INSTRUCTIONS FOR THE TASK: Your task is to repeat all of the material exactly.

MATERIAL PROVIDED:
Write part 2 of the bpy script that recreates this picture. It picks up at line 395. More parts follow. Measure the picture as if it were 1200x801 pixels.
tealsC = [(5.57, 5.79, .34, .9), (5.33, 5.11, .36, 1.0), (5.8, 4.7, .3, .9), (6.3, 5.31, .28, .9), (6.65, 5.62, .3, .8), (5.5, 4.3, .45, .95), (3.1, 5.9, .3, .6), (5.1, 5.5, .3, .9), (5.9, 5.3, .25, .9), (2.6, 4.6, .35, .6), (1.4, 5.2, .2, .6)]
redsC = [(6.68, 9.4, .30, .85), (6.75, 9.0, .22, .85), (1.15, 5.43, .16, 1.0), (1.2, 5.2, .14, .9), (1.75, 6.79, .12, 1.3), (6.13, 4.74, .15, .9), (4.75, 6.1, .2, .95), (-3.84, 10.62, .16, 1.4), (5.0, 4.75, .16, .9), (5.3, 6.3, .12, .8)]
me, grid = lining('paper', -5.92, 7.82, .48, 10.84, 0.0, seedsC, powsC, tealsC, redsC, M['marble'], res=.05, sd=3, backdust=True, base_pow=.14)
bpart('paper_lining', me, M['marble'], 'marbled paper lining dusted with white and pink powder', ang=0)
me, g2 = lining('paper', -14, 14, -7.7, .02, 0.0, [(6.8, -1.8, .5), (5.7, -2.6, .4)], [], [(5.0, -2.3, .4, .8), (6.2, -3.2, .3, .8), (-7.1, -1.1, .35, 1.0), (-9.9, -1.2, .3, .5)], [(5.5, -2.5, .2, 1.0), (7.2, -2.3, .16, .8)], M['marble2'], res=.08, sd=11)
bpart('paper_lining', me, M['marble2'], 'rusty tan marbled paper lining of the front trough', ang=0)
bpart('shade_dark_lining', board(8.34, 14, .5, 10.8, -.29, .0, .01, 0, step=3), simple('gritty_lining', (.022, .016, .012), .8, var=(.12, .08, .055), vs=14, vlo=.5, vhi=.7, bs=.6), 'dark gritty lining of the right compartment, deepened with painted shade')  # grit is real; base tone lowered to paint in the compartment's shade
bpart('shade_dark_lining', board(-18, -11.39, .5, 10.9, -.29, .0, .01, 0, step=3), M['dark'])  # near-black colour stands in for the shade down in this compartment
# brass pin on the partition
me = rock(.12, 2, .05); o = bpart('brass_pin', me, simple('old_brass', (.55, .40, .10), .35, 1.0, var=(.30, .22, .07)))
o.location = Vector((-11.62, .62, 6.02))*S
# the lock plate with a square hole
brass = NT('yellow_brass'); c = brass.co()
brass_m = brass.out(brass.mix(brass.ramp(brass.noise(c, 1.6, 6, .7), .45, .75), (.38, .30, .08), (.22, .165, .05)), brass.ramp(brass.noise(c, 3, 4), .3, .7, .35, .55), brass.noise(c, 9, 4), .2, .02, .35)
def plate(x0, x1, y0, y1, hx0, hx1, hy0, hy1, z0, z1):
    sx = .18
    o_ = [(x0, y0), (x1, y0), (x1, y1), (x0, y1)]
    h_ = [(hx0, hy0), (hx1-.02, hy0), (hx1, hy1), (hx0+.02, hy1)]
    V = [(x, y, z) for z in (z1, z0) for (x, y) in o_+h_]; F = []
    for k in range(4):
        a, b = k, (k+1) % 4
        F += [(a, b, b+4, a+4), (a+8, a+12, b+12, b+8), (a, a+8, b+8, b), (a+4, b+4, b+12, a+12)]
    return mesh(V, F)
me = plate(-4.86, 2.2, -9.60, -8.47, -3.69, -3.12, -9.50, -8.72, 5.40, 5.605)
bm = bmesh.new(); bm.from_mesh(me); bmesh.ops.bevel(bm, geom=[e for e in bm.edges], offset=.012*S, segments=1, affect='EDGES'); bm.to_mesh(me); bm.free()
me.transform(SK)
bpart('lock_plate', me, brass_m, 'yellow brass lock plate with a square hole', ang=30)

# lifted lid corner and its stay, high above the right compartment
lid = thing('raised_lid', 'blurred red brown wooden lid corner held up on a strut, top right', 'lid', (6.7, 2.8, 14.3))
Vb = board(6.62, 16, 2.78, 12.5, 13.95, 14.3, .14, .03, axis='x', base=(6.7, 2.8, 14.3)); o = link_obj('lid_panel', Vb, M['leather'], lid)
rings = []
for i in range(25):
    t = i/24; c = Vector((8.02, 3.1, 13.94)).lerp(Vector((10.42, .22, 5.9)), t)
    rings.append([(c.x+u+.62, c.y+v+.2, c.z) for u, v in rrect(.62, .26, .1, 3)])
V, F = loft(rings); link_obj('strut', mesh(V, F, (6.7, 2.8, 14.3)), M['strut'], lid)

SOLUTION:
Write part 2 of the bpy script that recreates this picture. It picks up at line 395. More parts follow. Measure the picture as if it were 1200x801 pixels.
tealsC = [(5.57, 5.79, .34, .9), (5.33, 5.11, .36, 1.0), (5.8, 4.7, .3, .9), (6.3, 5.31, .28, .9), (6.65, 5.62, .3, .8), (5.5, 4.3, .45, .95), (3.1, 5.9, .3, .6), (5.1, 5.5, .3, .9), (5.9, 5.3, .25, .9), (2.6, 4.6, .35, .6), (1.4, 5.2, .2, .6)]
redsC = [(6.68, 9.4, .30, .85), (6.75, 9.0, .22, .85), (1.15, 5.43, .16, 1.0), (1.2, 5.2, .14, .9), (1.75, 6.79, .12, 1.3), (6.13, 4.74, .15, .9), (4.75, 6.1, .2, .95), (-3.84, 10.62, .16, 1.4), (5.0, 4.75, .16, .9), (5.3, 6.3, .12, .8)]
me, grid = lining('paper', -5.92, 7.82, .48, 10.84, 0.0, seedsC, powsC, tealsC, redsC, M['marble'], res=.05, sd=3, backdust=True, base_pow=.14)
bpart('paper_lining', me, M['marble'], 'marbled paper lining dusted with white and pink powder', ang=0)
me, g2 = lining('paper', -14, 14, -7.7, .02, 0.0, [(6.8, -1.8, .5), (5.7, -2.6, .4)], [], [(5.0, -2.3, .4, .8), (6.2, -3.2, .3, .8), (-7.1, -1.1, .35, 1.0), (-9.9, -1.2, .3, .5)], [(5.5, -2.5, .2, 1.0), (7.2, -2.3, .16, .8)], M['marble2'], res=.08, sd=11)
bpart('paper_lining', me, M['marble2'], 'rusty tan marbled paper lining of the front trough', ang=0)
bpart('shade_dark_lining', board(8.34, 14, .5, 10.8, -.29, .0, .01, 0, step=3), simple('gritty_lining', (.022, .016, .012), .8, var=(.12, .08, .055), vs=14, vlo=.5, vhi=.7, bs=.6), 'dark gritty lining of the right compartment, deepened with painted shade')  # grit is real; base tone lowered to paint in the compartment's shade
bpart('shade_dark_lining', board(-18, -11.39, .5, 10.9, -.29, .0, .01, 0, step=3), M['dark'])  # near-black colour stands in for the shade down in this compartment
# brass pin on the partition
me = rock(.12, 2, .05); o = bpart('brass_pin', me, simple('old_brass', (.55, .40, .10), .35, 1.0, var=(.30, .22, .07)))
o.location = Vector((-11.62, .62, 6.02))*S
# the lock plate with a square hole
brass = NT('yellow_brass'); c = brass.co()
brass_m = brass.out(brass.mix(brass.ramp(brass.noise(c, 1.6, 6, .7), .45, .75), (.38, .30, .08), (.22, .165, .05)), brass.ramp(brass.noise(c, 3, 4), .3, .7, .35, .55), brass.noise(c, 9, 4), .2, .02, .35)
def plate(x0, x1, y0, y1, hx0, hx1, hy0, hy1, z0, z1):
    sx = .18
    o_ = [(x0, y0), (x1, y0), (x1, y1), (x0, y1)]
    h_ = [(hx0, hy0), (hx1-.02, hy0), (hx1, hy1), (hx0+.02, hy1)]
    V = [(x, y, z) for z in (z1, z0) for (x, y) in o_+h_]; F = []
    for k in range(4):
        a, b = k, (k+1) % 4
        F += [(a, b, b+4, a+4), (a+8, a+12, b+12, b+8), (a, a+8, b+8, b), (a+4, b+4, b+12, a+12)]
    return mesh(V, F)
me = plate(-4.86, 2.2, -9.60, -8.47, -3.69, -3.12, -9.50, -8.72, 5.40, 5.605)
bm = bmesh.new(); bm.from_mesh(me); bmesh.ops.bevel(bm, geom=[e for e in bm.edges], offset=.012*S, segments=1, affect='EDGES'); bm.to_mesh(me); bm.free()
me.transform(SK)
bpart('lock_plate', me, brass_m, 'yellow brass lock plate with a square hole', ang=30)

# lifted lid corner and its stay, high above the right compartment
lid = thing('raised_lid', 'blurred red brown wooden lid corner held up on a strut, top right', 'lid', (6.7, 2.8, 14.3))
Vb = board(6.62, 16, 2.78, 12.5, 13.95, 14.3, .14, .03, axis='x', base=(6.7, 2.8, 14.3)); o = link_obj('lid_panel', Vb, M['leather'], lid)
rings = []
for i in range(25):
    t = i/24; c = Vector((8.02, 3.1, 13.94)).lerp(Vector((10.42, .22, 5.9)), t)
    rings.append([(c.x+u+.62, c.y+v+.2, c.z) for u, v in rrect(.62, .26, .1, 3)])
V, F = loft(rings); link_obj('strut', mesh(V, F, (6.7, 2.8, 14.3)), M['strut'], lid)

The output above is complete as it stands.